Sunday, October 31, 2004

I will take the corrective that slamming Creeley for lameness of metre and rhyme, as I do a few posts down, is a category error. Creeley writing thus is not to my taste, and that's the distinction to make. I shouldn't confound my taste with his intentions. there is, however, a category of clumsiness that engulfs all writers, in their youthful determination of their own boundaries. and among the postmodern (how did I get accredited to use such a term anyway?), you see plenty of early tilting with formal poetry, only to drop that for other comforts. admittedly I have dallied writing-wise only in the slightest way with metre and rhyme, tho I do not object to reading such.

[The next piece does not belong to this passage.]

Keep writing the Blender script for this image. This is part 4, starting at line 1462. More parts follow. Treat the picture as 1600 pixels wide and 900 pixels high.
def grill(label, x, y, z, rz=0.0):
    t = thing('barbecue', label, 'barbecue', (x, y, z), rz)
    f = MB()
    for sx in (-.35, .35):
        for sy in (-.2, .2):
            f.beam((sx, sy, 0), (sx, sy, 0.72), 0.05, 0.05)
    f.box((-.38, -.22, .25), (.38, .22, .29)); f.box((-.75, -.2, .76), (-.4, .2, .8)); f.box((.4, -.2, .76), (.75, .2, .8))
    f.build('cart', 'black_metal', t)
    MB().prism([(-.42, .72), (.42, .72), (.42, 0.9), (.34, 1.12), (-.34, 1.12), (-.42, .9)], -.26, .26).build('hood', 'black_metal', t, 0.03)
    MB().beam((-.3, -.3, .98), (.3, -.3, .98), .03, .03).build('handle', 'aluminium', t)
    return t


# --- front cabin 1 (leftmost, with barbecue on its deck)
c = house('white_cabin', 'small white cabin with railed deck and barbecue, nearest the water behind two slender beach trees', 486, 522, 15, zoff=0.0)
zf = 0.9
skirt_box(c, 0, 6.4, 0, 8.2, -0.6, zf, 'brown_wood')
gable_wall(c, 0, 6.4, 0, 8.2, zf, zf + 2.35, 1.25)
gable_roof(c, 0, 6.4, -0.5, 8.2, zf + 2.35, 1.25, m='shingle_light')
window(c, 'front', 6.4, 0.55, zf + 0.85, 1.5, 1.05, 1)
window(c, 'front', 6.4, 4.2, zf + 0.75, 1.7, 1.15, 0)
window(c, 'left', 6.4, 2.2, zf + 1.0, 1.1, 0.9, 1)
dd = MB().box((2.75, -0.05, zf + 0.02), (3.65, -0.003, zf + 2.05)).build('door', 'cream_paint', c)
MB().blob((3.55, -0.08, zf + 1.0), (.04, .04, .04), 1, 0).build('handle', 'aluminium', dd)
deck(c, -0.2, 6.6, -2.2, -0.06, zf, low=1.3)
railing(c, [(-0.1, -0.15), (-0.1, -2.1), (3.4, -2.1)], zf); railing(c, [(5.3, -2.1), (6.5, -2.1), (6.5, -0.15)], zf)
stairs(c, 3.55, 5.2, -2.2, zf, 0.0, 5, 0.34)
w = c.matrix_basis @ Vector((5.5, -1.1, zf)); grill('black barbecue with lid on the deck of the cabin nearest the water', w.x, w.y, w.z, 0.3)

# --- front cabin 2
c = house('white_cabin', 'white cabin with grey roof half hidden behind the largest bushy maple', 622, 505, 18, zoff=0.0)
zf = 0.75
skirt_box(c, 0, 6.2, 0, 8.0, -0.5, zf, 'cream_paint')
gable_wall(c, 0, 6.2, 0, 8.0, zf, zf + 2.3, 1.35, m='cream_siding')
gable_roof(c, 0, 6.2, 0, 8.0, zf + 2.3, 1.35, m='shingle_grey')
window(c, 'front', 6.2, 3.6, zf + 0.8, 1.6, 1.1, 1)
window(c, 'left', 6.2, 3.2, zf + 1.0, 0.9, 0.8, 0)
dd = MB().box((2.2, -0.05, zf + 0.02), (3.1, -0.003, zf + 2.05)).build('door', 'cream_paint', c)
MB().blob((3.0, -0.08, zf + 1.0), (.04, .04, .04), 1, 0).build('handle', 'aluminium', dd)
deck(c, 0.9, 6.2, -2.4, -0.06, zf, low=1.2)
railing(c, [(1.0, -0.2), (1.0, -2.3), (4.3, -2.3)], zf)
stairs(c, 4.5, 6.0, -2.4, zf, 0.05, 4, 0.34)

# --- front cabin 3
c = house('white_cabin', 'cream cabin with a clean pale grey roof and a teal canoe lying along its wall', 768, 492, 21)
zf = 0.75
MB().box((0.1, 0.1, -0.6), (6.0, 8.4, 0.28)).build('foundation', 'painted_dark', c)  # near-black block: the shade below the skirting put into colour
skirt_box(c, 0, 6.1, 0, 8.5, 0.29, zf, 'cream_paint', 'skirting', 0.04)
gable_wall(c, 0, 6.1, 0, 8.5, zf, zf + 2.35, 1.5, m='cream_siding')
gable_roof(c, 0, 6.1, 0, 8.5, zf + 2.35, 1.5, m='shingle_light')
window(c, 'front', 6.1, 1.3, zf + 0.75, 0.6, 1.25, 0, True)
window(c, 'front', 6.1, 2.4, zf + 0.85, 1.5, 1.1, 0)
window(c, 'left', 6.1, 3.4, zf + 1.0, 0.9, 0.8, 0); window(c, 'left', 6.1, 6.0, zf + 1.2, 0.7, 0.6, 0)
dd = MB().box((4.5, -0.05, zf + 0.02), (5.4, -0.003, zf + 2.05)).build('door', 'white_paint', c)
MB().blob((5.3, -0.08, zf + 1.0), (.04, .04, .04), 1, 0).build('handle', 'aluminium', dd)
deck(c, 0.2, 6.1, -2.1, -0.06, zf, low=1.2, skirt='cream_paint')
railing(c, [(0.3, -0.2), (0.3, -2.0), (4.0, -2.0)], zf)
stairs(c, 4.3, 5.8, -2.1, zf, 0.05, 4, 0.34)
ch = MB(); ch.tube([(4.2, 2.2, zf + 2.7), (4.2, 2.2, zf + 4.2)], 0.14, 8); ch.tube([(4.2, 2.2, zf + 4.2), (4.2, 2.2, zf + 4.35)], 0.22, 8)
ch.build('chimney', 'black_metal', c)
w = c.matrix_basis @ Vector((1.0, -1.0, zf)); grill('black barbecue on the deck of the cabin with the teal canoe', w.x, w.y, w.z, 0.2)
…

I read Creeley's early work and feel uncomfortable with his experiments. with the trippy coherence of Pieces, I thought he found himself. I first read For Love 30+ years ago (like my father, I am 93) and I found the poems in it to be dated. honest! I actually scribbled over "Ballad of the Despairing Husband". stupid as I am, I recognize resistance when I see it. but I don't know how to rescue that poem into my pleasure or respect. I think RC was still writing discrete units of work, whereas in Pieces, the process was more commanding, thereby tying one to another. I'm defending myself here, while accepting intelligent criticism. such juggling! I look up to see a bright silver moon.